“Pan” crashes in ridiculous, dull origin story
November 4, 2015
Everyone knows Peter Pan, whether through a play, a bedtime story or one of many movies, from Disney’s 1950s animated favorite to “Hook” to “Finding Neverland.”
The one thing you should know about “Pan,” the latest film take on J.M. Barrie’s book is about the boy who won’t grow up, is that it’s not good. This decision to give the lad an origins story offers almost nothing of value. It’s not only unnecessary, but also totally irrelevant. The only manner in which it will remind you of the bedtime story is in its power to put you to sleep.
“Pan” is a giant-budget, muddy-looking 3-D extravaganza full of computer-generated special effects, design ideas that remind the viewer of clips from “Avatar”, and a performance from Hugh Jackman that is unbelievable. And when I say that, I mean that he plays Blackbeard, the pirate as an over-the-top showman, made up as something like a drag queen meets real queen.
He’s a dark-hearted killer in this PG-rated film (yes, the tone is odd for a so-called family film). He’s coated in black attire, accessories and wig, and looks as if he should be haunting the Victorian-era room in a local Halloween haunted house.
What, you thought the tale of Peter Pan was a simple, fun little story? Not in the hands of Hollywood handlers whose only employment of real imagination comes in dollar signs. They might even make a prequel on “the untold story of a timeless legend.”
But there will be no sequels when a movie is this ill-conceived. Not when the writing is this poor. Not when the performers are this miscast. And no amount of fairy dust can make it all better when Jackman makes his entrance as Blackbeard, joining in with thousands of “lost boys” who are his minions singing Nirvana’s “Smells Like Teen Spirit” to welcome him. The movie is watchable in the opening minutes, introducing young Levi Miller as our Peter, a London orphaned during World War II.
Why this era? The only apparent reason is so that Blackbeard’s flying pirate ship is forced to dodge German fighter pilots as it makes its way back to Neverland after plucking young boys away from a London orphanage.
It makes no sense at all, but the whole thing is fantasy-land goofy. Meanwhile, back in Neverland’s world in the sky, Peter and his orphan pals are dumped into Blackbeard’s mining industry, digging for the fairy dust magic. Let’s just say that Peter takes a fall that reveals his ability to fly, a secret even to the lad who’s about to learn his backstory and why his mother abandoned him a dozen years before.
The big secret: Blackbeard tells him of the Neverland fairies, whom he has oppressed for many years, and their old prophecy of a boy who can fly and who will lead a rebellion against him.
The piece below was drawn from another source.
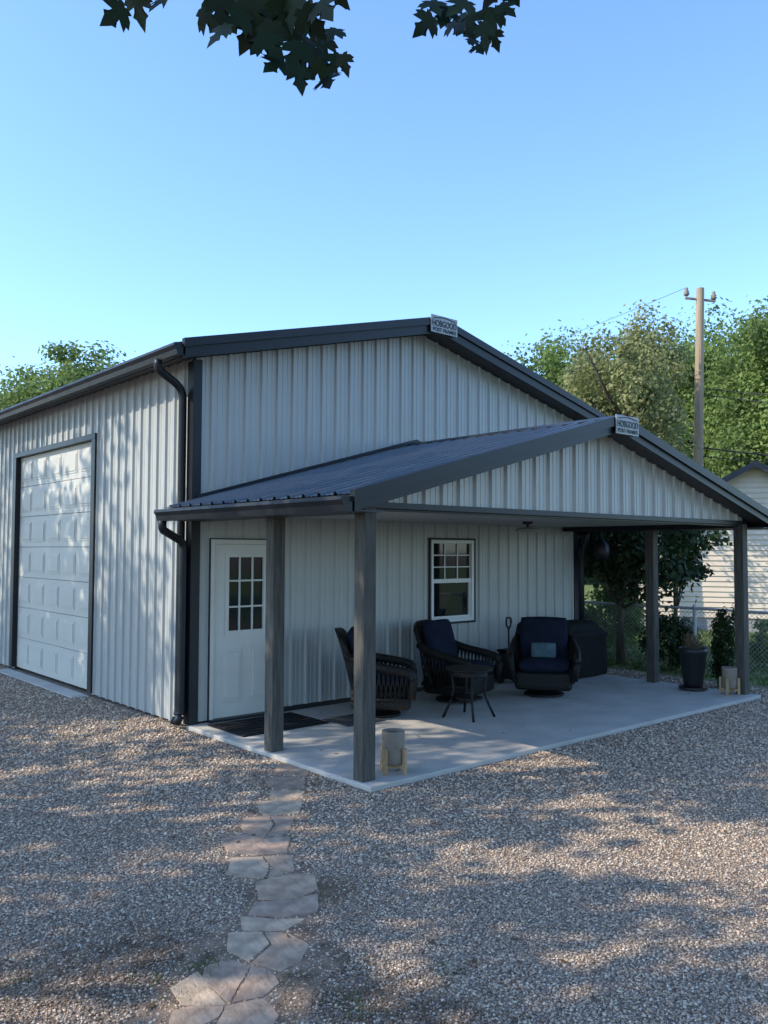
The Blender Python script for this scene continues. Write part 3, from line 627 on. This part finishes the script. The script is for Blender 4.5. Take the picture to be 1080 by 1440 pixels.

The movie is meant to be a grand adventure, but once we learn his origins, the movie becomes merely a collection of mayhem-filled set pieces, with giant wooden boats flying around at what feels like 5 mph and crashing into things. It’s yawn-worthy, and only gets worse.
There’s Garrett Hedlund, miscast as he usually is as James Hook, an older Neverland “lost boy” who will someday be Captain Hook, but for now, he’s Peter’s friend and co-pilot/captain as they seek to escape Blackbeard’s clutches and find the fairy kingdom. Hedlund possesses a deep voice, and as his rugged adventurer offers over-the-top deliveries of cornball dialogue and goofy flirtations to Rooney Mara’s Tiger Lily. He’s clearly doing an Indiana Jones impression but with the voice of Johnny Cash.
The movie comes off as something like an accidental Elvis Presley impersonation, which makes sense when the entire film is a shipwreck. Or a plane crash. Or whatever you call it when a flying boat goes down.